First, if it holds up, this would be the biggest single-season increase (in strikeout percentage) since 1986. Last year, pitchers struck out 8.2 batters per game; this year, it's 8.9. Sixteen teams right now are striking batters out more frequently than Roger Clemens did in his career. If you had any hope that strikeout rates might reach a ceiling and level off, there's no evidence we're getting close to it.

Second, besides strikeout rates going up, we see two other things: Wild pitches are way up, from last year's record 0.37 per game to this year's 0.40 per game; and batters hit by pitches are way up, from last year's 0.36 per game to this year's 0.42, which would be a record. Both are natural cousins to the strikeout. For one thing, pitches in the dirt and pitches inside are good places to get swinging strikes; but, for another, they result from the same phenomena that cause strikeouts in the first place: Pitches are fast, nasty and hard to deal with. That's true if you're trying to put the bat on it, but it's also true if you're trying to catch it or dodge it.

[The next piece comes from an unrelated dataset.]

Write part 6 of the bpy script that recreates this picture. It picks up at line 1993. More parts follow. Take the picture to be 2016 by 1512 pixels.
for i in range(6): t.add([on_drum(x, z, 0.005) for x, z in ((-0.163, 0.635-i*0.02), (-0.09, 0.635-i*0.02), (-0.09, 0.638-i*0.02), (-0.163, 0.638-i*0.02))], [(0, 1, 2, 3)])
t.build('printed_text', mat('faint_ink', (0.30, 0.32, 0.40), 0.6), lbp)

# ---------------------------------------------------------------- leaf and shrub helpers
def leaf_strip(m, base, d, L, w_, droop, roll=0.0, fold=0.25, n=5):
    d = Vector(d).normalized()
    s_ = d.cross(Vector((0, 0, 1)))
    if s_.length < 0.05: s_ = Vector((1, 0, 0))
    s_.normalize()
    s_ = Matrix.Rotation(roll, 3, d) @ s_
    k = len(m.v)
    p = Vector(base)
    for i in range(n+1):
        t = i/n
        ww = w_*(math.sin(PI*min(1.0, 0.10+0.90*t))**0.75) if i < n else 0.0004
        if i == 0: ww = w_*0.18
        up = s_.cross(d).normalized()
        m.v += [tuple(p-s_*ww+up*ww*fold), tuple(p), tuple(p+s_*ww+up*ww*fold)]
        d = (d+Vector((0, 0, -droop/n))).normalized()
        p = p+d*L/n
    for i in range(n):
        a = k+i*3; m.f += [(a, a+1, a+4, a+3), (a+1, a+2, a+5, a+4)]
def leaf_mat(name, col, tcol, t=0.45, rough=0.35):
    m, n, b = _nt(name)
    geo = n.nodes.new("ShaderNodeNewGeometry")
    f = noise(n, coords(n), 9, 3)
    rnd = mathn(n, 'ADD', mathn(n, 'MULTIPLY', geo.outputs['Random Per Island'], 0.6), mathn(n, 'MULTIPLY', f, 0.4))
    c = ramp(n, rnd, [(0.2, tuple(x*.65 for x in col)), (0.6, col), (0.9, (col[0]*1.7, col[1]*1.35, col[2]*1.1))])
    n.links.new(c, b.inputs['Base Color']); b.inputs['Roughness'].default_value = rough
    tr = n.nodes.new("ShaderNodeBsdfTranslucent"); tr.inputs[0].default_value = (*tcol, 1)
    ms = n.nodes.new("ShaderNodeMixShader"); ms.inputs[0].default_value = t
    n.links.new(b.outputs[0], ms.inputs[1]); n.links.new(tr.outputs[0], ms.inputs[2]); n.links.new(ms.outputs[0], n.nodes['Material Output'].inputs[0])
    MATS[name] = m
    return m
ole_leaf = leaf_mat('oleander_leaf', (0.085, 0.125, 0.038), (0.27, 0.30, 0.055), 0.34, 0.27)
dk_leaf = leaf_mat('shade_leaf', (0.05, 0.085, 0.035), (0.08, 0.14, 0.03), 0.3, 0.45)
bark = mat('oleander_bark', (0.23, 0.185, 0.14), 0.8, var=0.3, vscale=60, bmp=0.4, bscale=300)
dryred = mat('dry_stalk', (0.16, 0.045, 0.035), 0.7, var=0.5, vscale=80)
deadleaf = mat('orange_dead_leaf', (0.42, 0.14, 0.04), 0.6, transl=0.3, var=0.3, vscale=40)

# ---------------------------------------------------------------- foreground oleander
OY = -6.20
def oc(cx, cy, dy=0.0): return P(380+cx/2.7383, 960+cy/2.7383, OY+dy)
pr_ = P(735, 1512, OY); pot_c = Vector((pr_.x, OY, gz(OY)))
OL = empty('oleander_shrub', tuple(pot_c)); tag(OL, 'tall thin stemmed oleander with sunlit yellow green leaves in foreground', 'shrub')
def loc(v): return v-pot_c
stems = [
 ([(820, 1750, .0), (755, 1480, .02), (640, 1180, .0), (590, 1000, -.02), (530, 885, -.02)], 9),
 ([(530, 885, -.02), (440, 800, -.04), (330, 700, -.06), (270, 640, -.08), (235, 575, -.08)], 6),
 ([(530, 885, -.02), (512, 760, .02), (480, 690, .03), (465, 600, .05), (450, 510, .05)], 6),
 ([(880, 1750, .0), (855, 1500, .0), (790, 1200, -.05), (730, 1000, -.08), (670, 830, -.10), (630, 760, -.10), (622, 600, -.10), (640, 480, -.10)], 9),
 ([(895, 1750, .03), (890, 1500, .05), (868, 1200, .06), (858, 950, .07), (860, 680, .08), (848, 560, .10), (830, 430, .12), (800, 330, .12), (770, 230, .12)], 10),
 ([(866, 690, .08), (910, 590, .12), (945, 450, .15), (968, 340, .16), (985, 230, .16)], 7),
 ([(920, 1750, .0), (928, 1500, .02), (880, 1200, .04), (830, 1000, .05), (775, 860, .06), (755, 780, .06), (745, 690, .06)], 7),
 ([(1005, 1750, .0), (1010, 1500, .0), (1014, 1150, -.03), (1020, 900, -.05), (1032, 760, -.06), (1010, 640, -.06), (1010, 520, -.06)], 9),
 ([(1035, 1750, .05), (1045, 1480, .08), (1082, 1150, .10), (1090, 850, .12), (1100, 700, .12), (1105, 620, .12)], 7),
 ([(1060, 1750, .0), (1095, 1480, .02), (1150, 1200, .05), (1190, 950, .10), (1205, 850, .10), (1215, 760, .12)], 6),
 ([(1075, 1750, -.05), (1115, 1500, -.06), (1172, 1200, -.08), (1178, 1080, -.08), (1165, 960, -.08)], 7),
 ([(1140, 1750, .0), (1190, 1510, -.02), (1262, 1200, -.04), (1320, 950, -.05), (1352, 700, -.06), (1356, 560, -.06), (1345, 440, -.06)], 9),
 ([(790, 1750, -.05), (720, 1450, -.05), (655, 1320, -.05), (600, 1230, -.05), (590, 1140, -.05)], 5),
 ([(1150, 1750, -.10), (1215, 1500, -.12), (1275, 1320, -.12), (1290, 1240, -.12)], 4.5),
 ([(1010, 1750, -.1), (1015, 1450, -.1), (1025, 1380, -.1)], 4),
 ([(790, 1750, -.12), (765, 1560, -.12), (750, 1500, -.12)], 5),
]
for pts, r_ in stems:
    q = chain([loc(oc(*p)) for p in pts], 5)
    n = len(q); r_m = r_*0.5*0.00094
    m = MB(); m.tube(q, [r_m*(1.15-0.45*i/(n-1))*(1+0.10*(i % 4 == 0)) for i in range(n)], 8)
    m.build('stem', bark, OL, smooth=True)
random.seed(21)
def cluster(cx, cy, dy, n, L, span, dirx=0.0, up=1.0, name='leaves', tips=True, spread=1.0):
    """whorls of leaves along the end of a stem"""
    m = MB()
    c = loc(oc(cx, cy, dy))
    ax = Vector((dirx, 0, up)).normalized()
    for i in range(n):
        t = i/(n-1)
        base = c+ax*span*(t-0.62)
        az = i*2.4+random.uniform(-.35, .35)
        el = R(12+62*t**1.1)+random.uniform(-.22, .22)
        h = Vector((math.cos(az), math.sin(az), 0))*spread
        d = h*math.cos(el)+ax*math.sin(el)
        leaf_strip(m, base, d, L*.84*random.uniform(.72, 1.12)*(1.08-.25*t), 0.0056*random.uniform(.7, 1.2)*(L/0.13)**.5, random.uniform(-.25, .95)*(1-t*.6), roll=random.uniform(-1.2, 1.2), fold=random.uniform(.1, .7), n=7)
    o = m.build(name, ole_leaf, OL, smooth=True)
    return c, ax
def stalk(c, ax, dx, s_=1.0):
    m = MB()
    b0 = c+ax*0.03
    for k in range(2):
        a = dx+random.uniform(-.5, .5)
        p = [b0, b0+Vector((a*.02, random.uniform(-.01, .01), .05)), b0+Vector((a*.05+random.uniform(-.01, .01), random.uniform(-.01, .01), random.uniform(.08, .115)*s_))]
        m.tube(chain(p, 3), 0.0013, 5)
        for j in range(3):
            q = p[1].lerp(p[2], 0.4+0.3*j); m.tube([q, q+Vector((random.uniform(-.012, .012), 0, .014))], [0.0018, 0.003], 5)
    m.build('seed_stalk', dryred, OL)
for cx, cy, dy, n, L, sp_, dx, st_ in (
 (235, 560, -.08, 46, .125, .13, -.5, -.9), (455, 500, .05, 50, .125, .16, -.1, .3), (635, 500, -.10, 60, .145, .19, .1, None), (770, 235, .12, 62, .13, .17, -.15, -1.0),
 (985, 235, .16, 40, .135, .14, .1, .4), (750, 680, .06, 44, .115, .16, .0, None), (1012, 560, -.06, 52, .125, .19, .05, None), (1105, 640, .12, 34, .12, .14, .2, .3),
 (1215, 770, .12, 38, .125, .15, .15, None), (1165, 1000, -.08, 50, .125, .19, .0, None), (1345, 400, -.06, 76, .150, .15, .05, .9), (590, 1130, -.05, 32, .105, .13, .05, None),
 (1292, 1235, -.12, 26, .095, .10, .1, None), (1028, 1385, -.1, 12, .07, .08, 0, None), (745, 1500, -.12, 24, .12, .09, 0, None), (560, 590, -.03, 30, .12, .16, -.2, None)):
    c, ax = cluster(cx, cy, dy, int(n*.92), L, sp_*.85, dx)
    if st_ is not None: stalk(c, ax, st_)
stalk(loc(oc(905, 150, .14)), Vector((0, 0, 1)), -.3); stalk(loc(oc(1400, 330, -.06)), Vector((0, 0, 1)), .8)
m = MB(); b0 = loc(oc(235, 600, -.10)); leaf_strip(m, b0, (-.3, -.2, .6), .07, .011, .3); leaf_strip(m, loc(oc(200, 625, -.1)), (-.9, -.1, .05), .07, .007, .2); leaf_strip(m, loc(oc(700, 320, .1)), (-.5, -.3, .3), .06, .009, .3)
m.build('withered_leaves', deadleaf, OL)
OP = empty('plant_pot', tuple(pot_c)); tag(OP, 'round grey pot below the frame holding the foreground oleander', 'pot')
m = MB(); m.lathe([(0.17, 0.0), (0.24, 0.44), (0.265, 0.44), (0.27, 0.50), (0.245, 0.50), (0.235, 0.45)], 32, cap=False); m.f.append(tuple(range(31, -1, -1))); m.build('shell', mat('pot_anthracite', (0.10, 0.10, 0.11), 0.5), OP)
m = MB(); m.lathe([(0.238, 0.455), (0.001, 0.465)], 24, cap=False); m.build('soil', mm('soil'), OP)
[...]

Finally, strikeout rates for starting pitchers have gone up more than for relievers. Last year, we wondered why increased reliever usage wasn't shrinking the gap between starters and their relievers. (More relief innings means more innings going to lesser relievers; fewer starter innings means starters can put more effort and energy into each pitch, and avoid the dangerous third and fourth trips through the order.) We might finally be seeing the gap start to close:

  • Starters: 22.1 K%, up 1.6 percentage points from last year

  • Relievers: 24.1 K%, up 0.8 percentage points from last year

Relievers still strike out 9 percent more batters than starters do, but that's the lowest gap since 1986, before modern bullpen usage had really kicked in. Now, that's just strikeouts. If you look at ERA, or runners allowed, or OPS allowed, there's no real change; relievers are still better than starters by about as much as they've recently been. But there's some indication that starters, increasingly conditioned for shorter roles, are pitching for strikeouts more, and getting them.


Last April, we looked at three quiet changes that had shown up early in that season, and wondered whether those changes were real. So, were they?

Sacrifice flies were, at 0.22 per game, on pace to set a record low. We speculated that the gap between 2017 and recent years would close, but not all the way -- and that's what happened. There were 0.24 sacrifice flies per game in 2017, the lowest since 1972. (This year, they're back up to 0.25.)

Wild pitches were, at 0.38 per game, on pace to set a record. As noted above, they ended up at 0.37, matching the previous high, which is in even more danger of being toppled this year.

Double plays were, at 0.81 per game, higher than they'd been in a decade. The rate came back down to 0.78 per game, higher than any season since 2009 but more or less consistent with 2015 and 2016 rates. Double plays are way down this year, incidentally. With fewer runners on first this year, and more strikeouts, and more fly balls than ever, that seems real, though three weeks into a season one can never really tell.